→ **TASK**: Copy exactly, and only, the lines below from the first through the one containing "rb, .95, .01, .003)", both included; pictures are omitted.

========

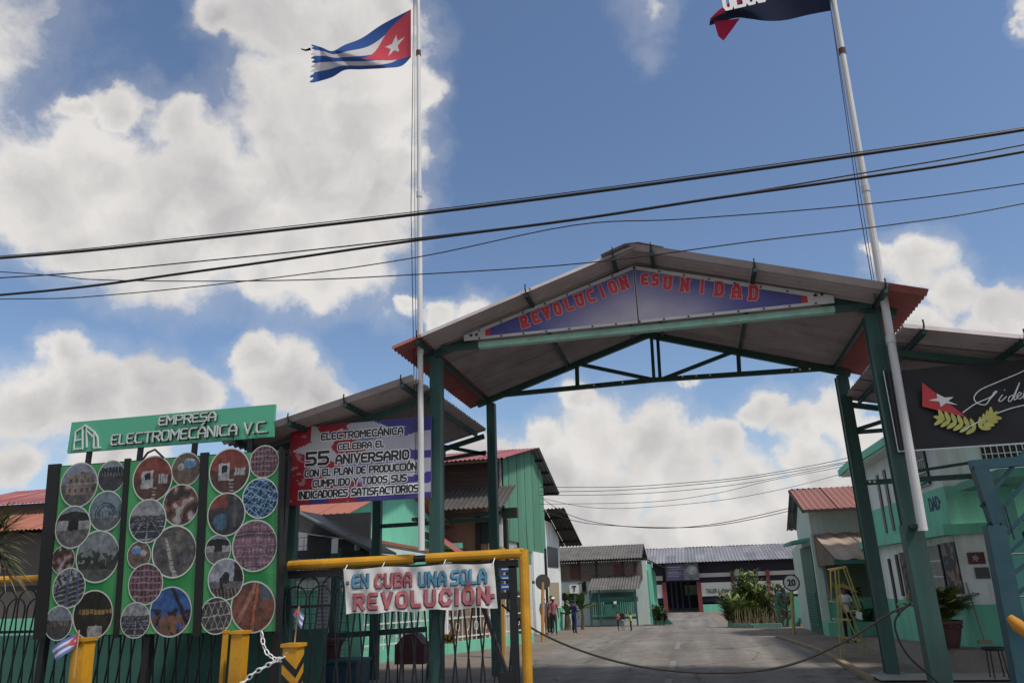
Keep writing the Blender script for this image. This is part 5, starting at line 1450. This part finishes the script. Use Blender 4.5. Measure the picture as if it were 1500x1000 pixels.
sheets('awning_sheet', tan, rb, (4.25, 25.6, 2.36), (7, 0, 0), (0, 3.8, .98), 1.1, .5, .03)
MB().beam((4.2, 25.6, 2.28), (11, 25.6, 2.28), .06, .12).build('awning_beam', dgreen, rb)
for i in range(9):
    ya, yb = 25.7 + i*.41, 25.7 + (i+1)*.41 - .02; f = lambda y: 2.32 + (y-25.6)*.258
    MB().prism([(4.26,ya,2.22),(4.26,yb,2.22),(4.26,yb,f(yb)),(4.26,ya,f(ya))], (.04,0,0)).build('cheek_board', wood, rb)
MB().box((4.15, 28.2, -.1), (5.6, 29.36, .42)).build('plinth', mint, rb)
for s_, px, py, sz, m_ in (('NAC', 1293, 855, .38, letterk), ('A', 1240, 866, .36, letterk), ('DE', 1252, 866, .36, letterk), ('CIA', 1290, 866, .36, letterk), ('ASA', 1228, 857, .34, yellow2)):
    text('lettering', s_, sz, at(px, py, 29.36), (1,0,0), (0,0,1), m_, rb, .95, .01, .003)

# green yard wall and tank
yw = tag(box('yard_wall', (3.62, 40, -.6), (7.5, 40.25, 1.0), mint2), 'mint green yard wall with a blue tank on it, beside the bushes', 'wall')
yw2 = thing('water_tank', (at(1150,883,40.1).x, 40.1, 1.0), 'round blue grey water tank on the mint yard wall', 'tank')
o = origin(yw2); b = MB(); b.smooth = True; b.lathe(o, [(.38,0),(.40,.06),(.40,.16),(.37,.18),(.39,.22),(.34,.36),(.22,.46),(.12,.5),(.12,.55),(0.01,.56)], 20); b.build('tank_body', tankm, yw2)
b = MB(); b.lathe(o+Vector((0,0,.19)), [(.40,0),(.42,.02),(.40,.04)], 20); b.build('tank_ring', tankm, yw2)
ub = thing('utility_box', (4.9, 39.6, -.3), 'small dark cabinet with orange base against the yard wall', 'cabinet')
p, q = at(1171,905,39.6), at(1181,917,39.6); box('cabinet', (p.x, 39.6, q.z+.12), (q.x+.1, 39.95, p.z), dgreen, ub); box('base', (p.x, 39.5, q.z-.05), (q.x+.2, 39.95, q.z+.13), orange, ub)

# ---- office building (two storeys) on a raised pavement
A = Vector((5.42, 24.8, 0)); Cc = Vector((5.62, 18.7, 0)); D = Vector((12.5, 18.3, 0))
def pz_(y): return .08 + max(0, 25-y)*.05
b = MB(); b.quad((4.3,17.3,.0), (13,17.0,.0), (13,17.5,.44), (4.95,17.6,.42)); b.quad((4.95,17.6,.42),(13,17.5,.44),(13,27,.06),(5.0,27,.05)); b.quad((4.3,17.3,0),(4.95,17.6,.42),(5.0,27,.05),(4.5,27,-.01))
struct(b.build('raised_pavement', ground_material('pavement_dirt', (.17,.15,.13), (.23,.21,.185), (.13,.115,.10))))
of = thing('office_building', (5.6, 21, 0), 'two storey white and mint office with flat slabs at the right', 'building')
shadewhite = white
ft = [(A.x,A.y),(Cc.x,Cc.y),(D.x,D.y),(D.x,26.5),(5.5,26.5)]
def stor(z0, z1, m, nm, grow=0): 
    cx, cy = 9, 22; 
    pts = [(x + (grow if x > cx else -grow), y + (grow if y > cy else -grow), z0) for x, y in ft]
    return MB().prism(pts, (0,0,z1-z0)).build(nm, m, of)
stor(-.2, 1.22, mint, 'ground_floor_base', .012); stor(1.22, 2.66, white, 'ground_floor_wall'); stor(2.88, 3.72, mint, 'upper_wall_base', .012); stor(3.72, 4.98, white, 'upper_wall')
stor(2.66, 2.88, mint, 'floor_slab', .26); stor(4.98, 5.02, white, 'roof_soffit', .42); stor(5.02, 5.22, mint, 'roof_slab', .5)
Nf = (Cc-A).cross(Vector((0,0,1))).normalized(); Lr = (Cc-A).normalized(); up3 = Vector((0,0,1))
if Nf.x > 0: Nf = -Nf
def OL(px, py, d=.0): return onp(px, py, A + Nf*d, Nf)
Nd = (D-Cc).cross(Vector((0,0,1))).normalized(); 
if Nd.y > 0: Nd = -Nd
def OD(px, py, d=.0): return onp(px, py, Cc + Nd*d, Nd)
def facequad(f, tl, br, d0, d1, mat, name, par=None, n=None):
    a = f(*tl); c = f(*br); zt, zb = a.z, c.z; N_ = Nf if f is OL else Nd
    r0 = Vector((a.x, a.y, 0)); r1 = Vector((c.x, c.y, 0))
    pts = [r0+up3*zb, r1+up3*zb, r1+up3*zt, r0+up3*zt]
    return MB().prism([p_ + N_*d0 for p_ in pts], N_*(d1-d0)).build(name, mat, par or of), r0, r1, zb, zt
def facewin(f, xl_, xr_, yt_, yb_, nbars, name='window', par=None, barm=None, glass=dark):
    ym_ = (yt_+yb_)/2; a = f(xl_, ym_); c = f(xr_, ym_); zt = f((xl_+xr_)/2, yt_).z; zb = f((xl_+xr_)/2, yb_).z
    N_ = Nf if f is OL else Nd; r0 = Vector((a.x,a.y,0)); r1 = Vector((c.x,c.y,0))
    w = MB().prism([p_ + N_*.013 for p_ in (r0+up3*zb, r1+up3*zb, r1+up3*zt, r0+up3*zt)], N_*.02).build(name, glass, par or of)
    for i in range(nbars):
        q = r0.lerp(r1, (i+.5)/nbars) + N_*.06; MB().beam(q+up3*zb, q+up3*zt, .02, .02, up=(0,1,0)).build('window_bar', barm or greybar, w)
    if nbars:
        for f_ in (0, .33, .66, 1): z = zb+(zt-zb)*f_; MB().beam(r0+N_*.06+up3*z, r1+N_*.06+up3*z, .02, .02).build('window_rail', barm or greybar, w)
    return w
facewin(OL, 1308.5, 1311.5, 817, 900, 0); facewin(OL, 1317, 1320.5, 811, 872, 0)
facewin(OL, 1291, 1294, 692, 782, 0); facewin(OL, 1301, 1304.5, 684, 778, 0)
facewin(OL, 1366, 1384, 797, 867, 9); facewin(OL, 1337, 1360, 655, 714, 8)
def poster(label, f, xl_, xr_, yt_, yb_, seed):
    ym_ = (yt_+yb_)/2; a = f(xl_, ym_); c = f(xr_, ym_); zt = f((xl_+xr_)/2, yt_).z; zb = f((xl_+xr_)/2, yb_).z; N_ = Nf if f is OL else Nd
    r0 = Vector((a.x,a.y,0)); r1 = Vector((c.x,c.y,0)); t = thing('poster', r0+up3*zb, label, 'poster', 'posters on the office wall')
    MB().prism([p_+N_*.014 for p_ in (r0+up3*zb, r1+up3*zb, r1+up3*zt, r0+up3*zt)], N_*.012).build('poster_board', black, t)
    def cc(u, v):
        n = nz(u*4+seed, v*7, 1); b_ = nz(u*9+seed, v*14, 1)
        if n > .12: return (.26+.1*b_, .16+.06*b_, .14)
        if n > -.05: return (.12,.07,.08)
        return (.025,.025,.04)
    pgrid('printed_field', lambda u, v: r0.lerp(r1, u) + up3*(zb+(zt-zb)*v) + N_*.029, 16, 40, cc, t)
poster('tall dark figure poster right of the barred office window', OL, 1386, 1406, 793, 868, 2)
poster('tall dark figure poster left of the barred office window', OL, 1352, 1363, 806, 868, 6)
poster('narrow pinkish poster between the slit windows and the gateway post', OL, 1324, 1331, 808, 880, 11)
text('lettering', 'DAD·', .42, OL(1369,738,.02), Lr, up3, M('navy_letter', (.02,.05,.12), .6, .1, 2, 0), of, .8, .012, .003)
MB().prism([OL(1350,712,.03), OL(1352,705,.03), OL(1362,700,.03), OL(1362,704,.03)], Nf*.1).build('window_sill', mint, of)
facewin(OD, 1436, 1530, 640, 674, 10, glass=brown); facewin(OD, 1466, 1488, 786, 908, 6); facewin(OD, 1500, 1530, 760, 880, 5)
MB().beam(OD(1459,785,.03), OD(1470,908,.03), .05, .05, up=(0,1,0)).build('door_frame', greybar, of)
for lab, xl_, xr_, yt_, yb_, m_ in (('maroon plaque with pale emblem on the office wall', 1419, 1440, 808, 826, M('maroon_plaque', (.12,.03,.035), .4, .1, 3, 0)), ('plain grey plaque below the maroon plaque', 1430, 1447, 830, 847, M('grey_plaque', (.09,.09,.085), .5, .1, 3, 0))):
    a = OD(xl_, yb_); c = OD(xr_, yt_); t = thing('plaque', a, lab, 'plaque')
    MB().prism([p_+Nd*.015 for p_ in (a, Vector((c.x,c.y,a.z)), c, Vector((a.x,a.y,c.z)))], Nd*.03).build('plate', m_, t)
    if 'maroon' in lab:
        MB().poly(star_poly(OD(1429,817,.06), .08, (D-Cc).normalized(), (0,0,1), .3, .55)).build('emblem', greybar, t)
        MB().beam(OD(1421,823,.05), OD(1438,822,.05), .01, .015).build('emblem', redp, t)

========

→ **RESPONSE FOR THIS EXERCISE**:
Keep writing the Blender script for this image. This is part 5, starting at line 1450. This part finishes the script. Use Blender 4.5. Measure the picture as if it were 1500x1000 pixels.
sheets('awning_sheet', tan, rb, (4.25, 25.6, 2.36), (7, 0, 0), (0, 3.8, .98), 1.1, .5, .03)
MB().beam((4.2, 25.6, 2.28), (11, 25.6, 2.28), .06, .12).build('awning_beam', dgreen, rb)
for i in range(9):
    ya, yb = 25.7 + i*.41, 25.7 + (i+1)*.41 - .02; f = lambda y: 2.32 + (y-25.6)*.258
    MB().prism([(4.26,ya,2.22),(4.26,yb,2.22),(4.26,yb,f(yb)),(4.26,ya,f(ya))], (.04,0,0)).build('cheek_board', wood, rb)
MB().box((4.15, 28.2, -.1), (5.6, 29.36, .42)).build('plinth', mint, rb)
for s_, px, py, sz, m_ in (('NAC', 1293, 855, .38, letterk), ('A', 1240, 866, .36, letterk), ('DE', 1252, 866, .36, letterk), ('CIA', 1290, 866, .36, letterk), ('ASA', 1228, 857, .34, yellow2)):
    text('lettering', s_, sz, at(px, py, 29.36), (1,0,0), (0,0,1), m_, rb, .95, .01, .003)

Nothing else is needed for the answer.